Tudo, afinal, a revelar que esta PEC n. 55 – como também a nova PEC da Previdência, que virá logo em seguida, montada em déficit nebuloso e tendente a repetir a tragédia chilena (que privatizou o seu modelo previdenciário, ao mais bom gosto neoliberal, e hoje não consegue sequer pagar aposentadorias de salário mínimo) − trará infortúnios irreversíveis às atuais e futuras gerações.
A esta altura, porém, a pergunta óbvia haveria de vir: se não o teto de gastos, o que então caberia fazer?
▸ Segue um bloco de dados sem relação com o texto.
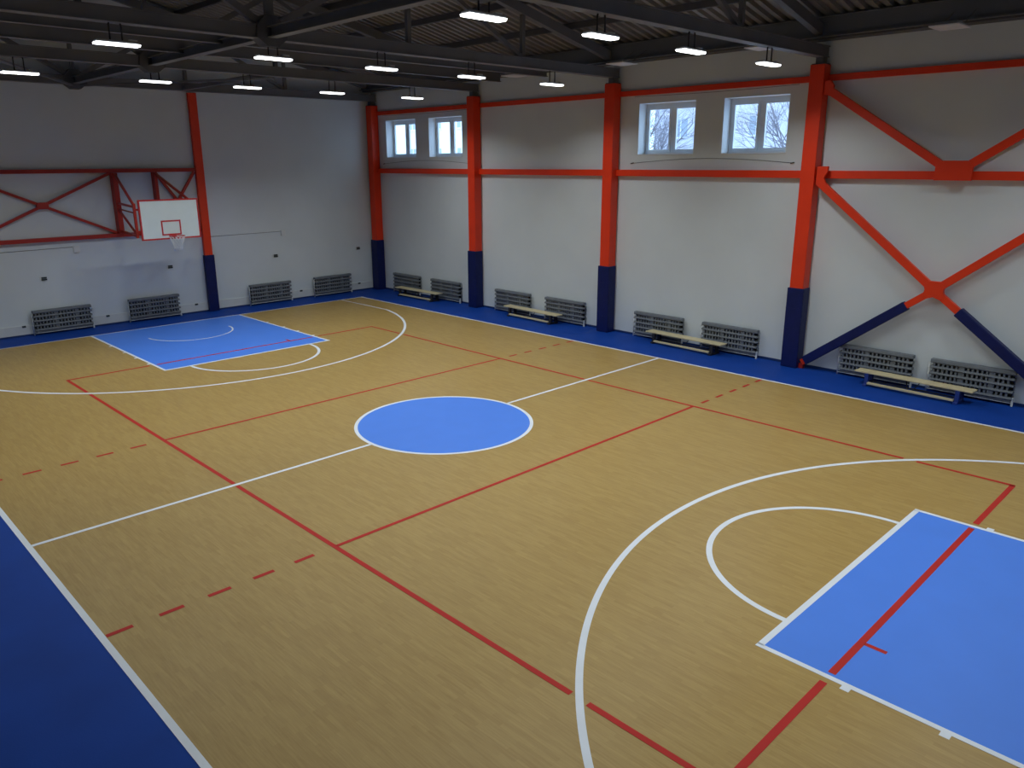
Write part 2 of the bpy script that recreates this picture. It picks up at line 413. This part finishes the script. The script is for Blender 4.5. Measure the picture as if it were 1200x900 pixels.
for s, x in ((1, 3.08), (-1, 8.72)):
    bm = B(); prism(bm, [(x, 6.90), (x + s*0.14, 6.90), (x + s*0.22, 6.78), (x + s*0.18, 6.55), (x, 6.60)], 1, YB - 0.055, YB + 0.02); obj('gusset_plate', bm, M['orange'], vb, 0.004)

# ------------------------------------------------------------------ red lattice frame on the far wall
fr = thing('wall_lattice_frame', 'dark red steel lattice frame across the far wall behind the basketball backboard', 'steel frame')
x0, x1 = XF, XF + 0.15; xm = XF + 0.10
for za, zb in ((4.85, 4.97), (2.82, 2.94)):
    bm = B(); box(bm, (x0, YL + 0.05, za), (x1, 1.98, zb)); obj('chord', bm, M['darkred'], fr, 0.005)
for y, w, d in ((-0.70, 0.15, 0.30), (0.58, 0.10, 0.28), (-4.98, 0.15, 0.15), (-9.3, 0.15, 0.15)):
    bm = B(); box(bm, (x0 + 0.001, y - w/2, 2.945), (x0 + d, y + w/2, 4.845)); obj('upright', bm, M['darkred'], fr, 0.005)
def xpair(ya, yb):
    bm = B(); bar(bm, (xm - 0.02, ya, 4.84), (xm - 0.02, yb, 2.96), 0.08, 0.08); obj('diagonal', bm, M['darkred'], fr)
    bm = B(); bar(bm, (xm, ya, 2.96), (xm, yb, 4.84), 0.08, 0.08); obj('diagonal', bm, M['darkred'], fr)
    ym = (ya + yb) / 2; bm = B()
    prism(bm, [(ym-0.17, 3.90), (ym-0.13, 4.0), (ym+0.13, 4.0), (ym+0.17, 3.90), (ym+0.13, 3.80), (ym-0.13, 3.80)], 0, xm - 0.04, xm + 0.05); obj('gusset_plate', bm, M['darkred'], fr)
xpair(-4.90, -0.78); xpair(-9.22, -5.06); xpair(0.64, 1.94)

# ------------------------------------------------------------------ basketball backboard
hp = thing('basketball_hoop', 'white basketball backboard with red border and net on far wall frame', 'basketball hoop', (-12.8, -0.055, 0))
zb, zt = 2.88, 4.08
bm = B(); box(bm, (-0.03, -0.88, zb + 0.02), (0.0, 0.88, zt - 0.02)); bd = obj('backboard', bm, M['board'], hp, label='white board')
def frame_yz(bm, y0, y1, z0, z1, w, xa, xb):
    box(bm, (xa, y0, z0), (xb, y0 + w, z1)); box(bm, (xa, y1 - w, z0), (xb, y1, z1)); box(bm, (xa, y0 + w, z0), (xb, y1 - w, z0 + w)); box(bm, (xa, y0 + w, z1 - w), (xb, y1 - w, z1))
bm = B(); frame_yz(bm, -0.905, 0.905, zb, zt, 0.045, -0.05, 0.006); obj('backboard_rim', bm, M['board_red'], hp, label='red border')
bm = B(); frame_yz(bm, -0.30, 0.30, 3.0, 3.45, 0.045, 0.0, 0.004); obj('target_square', bm, M['board_red'], bd)
bm = B(); cxr = 0.15 + 0.225
tube(bm, [(cxr + 0.225*math.cos(2*math.pi*i/32), 0.225*math.sin(2*math.pi*i/32), 3.0) for i in range(32)], 0.011, 8, closed=True)
rim = obj('hoop_rim', bm, M['board_red'], hp, label='red steel ring')
bm = B(); box(bm, (0.0, -0.09, 2.90), (0.02, 0.09, 3.03)); box(bm, (0.02, -0.07, 2.975), (0.165, 0.07, 2.995))
bar(bm, (0.01, -0.05, 2.91), (0.15, -0.06, 2.985), 0.01, 0.02); bar(bm, (0.01, 0.05, 2.91), (0.15, 0.06, 2.985), 0.01, 0.02)
obj('rim_bracket', bm, M['board_red'], hp)
bm = B(); nn = 12; lv = [(0.222, 2.985), (0.195, 2.90), (0.165, 2.82), (0.140, 2.74), (0.125, 2.66), (0.125, 2.57)]
for k in range(nn):
    for sgn in (1, -1):
        pts = []
        for j, (r, z) in enumerate(lv):
            a = 2*math.pi*(k + sgn*0.5*j)/nn; pts.append((cxr + r*math.cos(a), r*math.sin(a), z + 0.012*math.sin(k*2.1)))
        tube(bm, pts, 0.005, 4)
obj('net', bm, M['net'], hp, label='white cord net')
# arms back to the lattice frame
xb = XF + 0.29 + 12.8
for y, yy in ((-0.645, -0.985), (0.635, 0.80)):
    fx = -0.12
    for (p, q, w) in (((xb, y, 4.80), (fx, yy, 3.92), 0.06), ((xb, y, 3.90), (fx, yy, 3.88), 0.06), ((xb, y, 3.72), (fx, yy, 3.70), 0.035),
                      ((xb, y, 3.02), (fx, yy, 3.02), 0.06), ((fx, yy, 2.97), (fx, yy, 3.98), 0.07), ((xb, y, 3.68), (fx, yy, 3.05), 0.05)):
        bm = B(); bar(bm, p, q, w, w, (1, 0, 0) if abs(p[0]-q[0]) < 0.01 else (0, 0, 1)); obj('support_arm', bm, M['darkred'], hp)
for z in (3.15, 3.80):
    bm = B(); box(bm, (-0.085, -0.99, z - 0.03), (-0.05, 0.86, z + 0.03)); obj('mounting_bar', bm, M['darkred'], hp)
for z in (3.0, 3.88):
    bm = B(); bar(bm, (-0.10, 0.80, z), (xb - 0.15, 1.98, z - 0.02), 0.05, 0.05); obj('side_stay', bm, M['darkred'], hp)

# ------------------------------------------------------------------ radiators
def make_radiator():
    """base at the wall, facing -Y, centred on x, 1.68 m wide"""
    t = thing('radiator', 'grey radiator', 'radiator', group='grey finned radiators along the walls')
    W = 0.84; zs = (0.725, 0.585, 0.445, 0.305, 0.165)
    for i, z in enumerate(zs):
        bm = B(); hh = 0.045 if i == 0 else 0.028
        prism(bm, [(-0.205, z - hh*0.5), (-0.19, z + hh), (-0.06, z + hh), (-0.05, z - hh), (-0.19, z - hh)], 0, -W, W)
        obj('header_tube', bm, M['rad'], t, 0.008)
    for i in range(4):
        zt_, zb_ = zs[i] - 0.02, zs[i+1] + 0.02
        bm = B(); x = -W + 0.06; k = 0
        while x < W - 0.05:
            box(bm, (x, -0.185, zb_), (x + 0.042, -0.075, zt_)); k += 1
            x += 0.092 + (0.05 if k % 6 == 0 else 0)
            if k % 6 == 0: box(bm, (x - 0.075, -0.183, zb_), (x - 0.002, -0.075, zt_))
        obj('fin_row', bm, M['rad'], t)
    bm = B(); box(bm, (-W + 0.03, -0.095, 0.13), (W - 0.03, -0.07, 0.76)); obj('shade_panel', bm, M['rad_shade'], t)  # added dark sheet that paints the shade in the gaps between fins
    bm = B(); box(bm, (-W + 0.04, -0.17, 0.085), (W - 0.02, -0.08, 0.135)); obj('bottom_casing', bm, M['rad'], t)
    bm = B(); tube(bm, [(-W - 0.01, -0.16, 0.065), (W + 0.01, -0.16, 0.065)], 0.009, 8); obj('feed_pipe', bm, M['pipe'], t, label='thin white pipe')
    bm = B(); tube(bm, [(-W - 0.03, -0.15, 0.0), (-W - 0.03, -0.15, 0.69), (-W + 0.02, -0.13, 0.71)], 0.016, 8); obj('riser_pipe', bm, M['pipe'], t, label='white riser pipe')
    bm = B(); box(bm, (W - 0.01, -0.17, 0.0), (W + 0.025, -0.13, 0.19)); obj('leg', bm, M['pipe'], t, label='white leg')
    for x in (-0.5, 0.5):
        bm = B(); box(bm, (x - 0.015, -0.07, 0.25), (x + 0.015, -0.002, 0.6)); obj('wall_bracket', bm, M['rad'], t)
    return t
rad0 = make_radiator()
rads = []
far_l = ['grey finned radiator on far wall, the one left of the backboard',
         'grey finned radiator on far wall directly below the basketball backboard',
         'grey finned radiator on far wall just right of the slim padded column',
         'grey finned radiator on far wall closest to the corner']
for (a, b), l in zip(((-3.62, -1.92), (-0.78, 0.93), (3.54, 5.22), (6.24, 7.95)), far_l):
    rads.append((XF + 0.03, (a + b) / 2, math.pi/2, l))
side_l = ['grey finned radiator under the corner windows, on the corner side of the bench',
          'grey finned radiator under the corner windows, beside the second padded column',
          'grey finned radiator in the windowless bay, on the side towards the corner',
          'grey finned radiator in the windowless bay, towards the third padded column',
          'grey finned radiator beneath the larger left window, beside the third padded column',
          'grey finned radiator beneath the larger right window, near the fourth padded column',
          'grey finned radiator under the X brace, beside the fourth padded column',
          'grey finned radiator under the X brace, behind its right padded leg']
for (a, b), l in zip(((-14.24, -12.56), (-11.84, -10.13), (-8.22, -6.52), (-5.80, -4.11), (-2.13, -0.45), (0.19, 1.89), (4.09, 5.77), (6.14, 7.82)), side_l):
    rads.append(((a + b) / 2, YR, 0.0, l))
for i, (x, y, rz, l) in enumerate(rads):
    if i == 0:
        rad0.location = (x, y, 0); rad0.rotation_euler = (0, 0, rz); rad0['label'] = l
    else: dup(rad0, (x, y, 0), rz, l)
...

O debate público tem sugerido diversas alternativas, como a restrição das renúncias fiscais (essas mesmas que serão, ao fim e ao cabo, mantidas), a taxação dos dividendos distribuídos por empresas comerciais, a implementação da taxação constitucional de grandes fortunas (entendendo-se como tais, p.ex., os capitais financeiros que, ociosos, alcancem a ordem das dezenas de milhões), o aumento do número de faixas-alíquotas de imposto de renda, a limitação do crescimento dos gastos primários da União com base na soma entre a inflação do ano anterior e o crescimento estimado da população (mantendo-se ao menos os gastos primários – inclusive aqueles com saúde e educação − constantes em termos per capita), e assim sucessivamente. Podem ser suficientes ou não. O fato é que as alternativas disponíveis devem ser as menos onerosas e que atendam as maiorias. E, em todo caso, nenhuma que possa seriamente padecer dos vícios da inconstitucionalidade e da inconvencionalidade.